Sunday, June 10, 2018

The Middle

Our Amelia is nine today.

This means that she is halfway through living in our house.

In nine more years, our sweet middle child will be getting ready to head off to college. She will have figured out whether or not she really wants to be an optometrist or play soccer or sing and dance on Broadway or open up her art studio.

This kid has a variety of dreams.

It seems strange that our middle is halfway through her time under our roof, because I feel like we are so deep in the weeds, my friends.
Deep.
Life right now is carting non-drivers to all lessons and camps and rehearsals. Loading campers and trailers for cattle shows and wrangling little people as we wrestle with groceries in two carts. I feel like we may never end the chaos and the noise and the schedules, but realizing that the middle is halfway to "adulting" makes it feel really weird.

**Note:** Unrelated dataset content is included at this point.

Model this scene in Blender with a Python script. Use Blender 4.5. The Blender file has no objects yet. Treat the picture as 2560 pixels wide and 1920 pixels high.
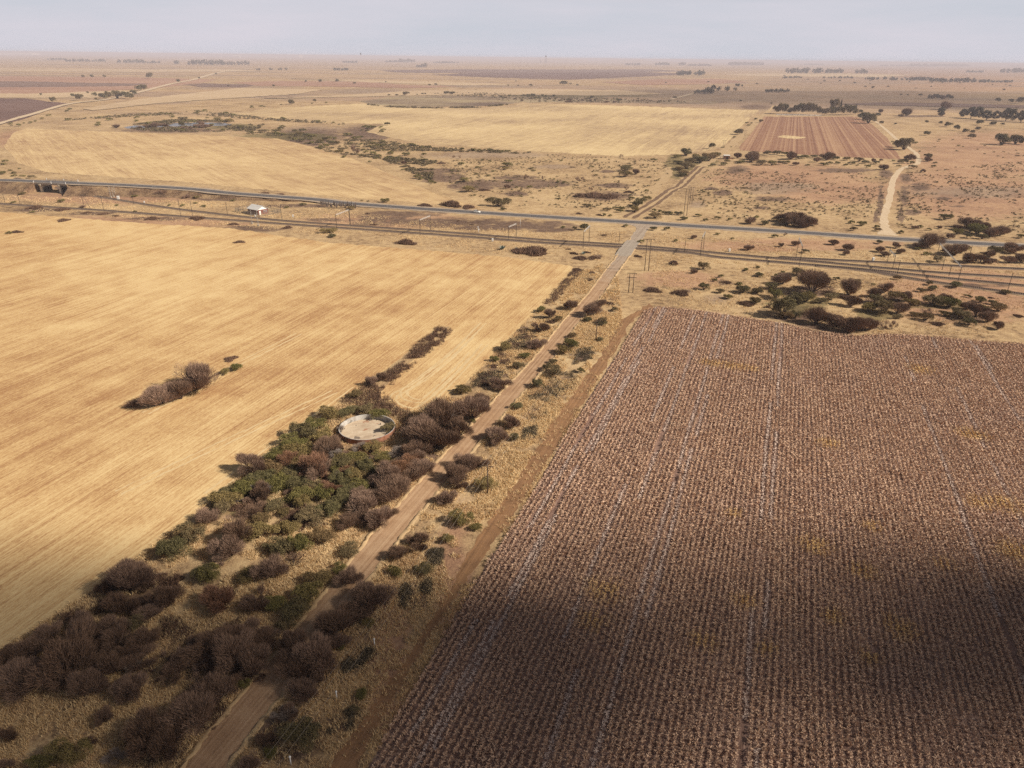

You see, Amelia is our steady. She is rarely smarty. Rarely upset. Rarely over-the-top in anything other than sunshine. She brings a balance that shifts when she's not around. She is helpful and kind, even though her littlest siblings would like her to not try to cart them around too much. She is trying desperately to be a big girl, scouring Pinterest for outfit ideas for her big trip to Washington, DC with Grandma and Grandpa, even though I still catch her singing her heart out as she assembles one Lego house after another. She is responsible and helpful, but has been known to try to take her bunny down the curly slide, just to "see if she likes it."

Isn't this what the middle child is supposed to be? One foot in the older kid camp, the other planted in the little kid camp.
And thank heavens for that.
In a world where time seems to fly; kids seem to grow up too fast; life is just hectic, Amelia is our anecdote. She makes us laugh, brings us just pure joy with her spark and spunk.

Amelia, thank you for being the middle. You may feel sometime that being in the middle is hard, but you are right where you're supposed to be. You remind us to not take ourselves too seriously. You never fail to ask a question or want to be a part of the conversation. I love that you want to be a part of it all, whatever "it" is!

Happy birthday to my sweet girl. I am so thankful to have been chosen to be your mama, thankful that you're my middle.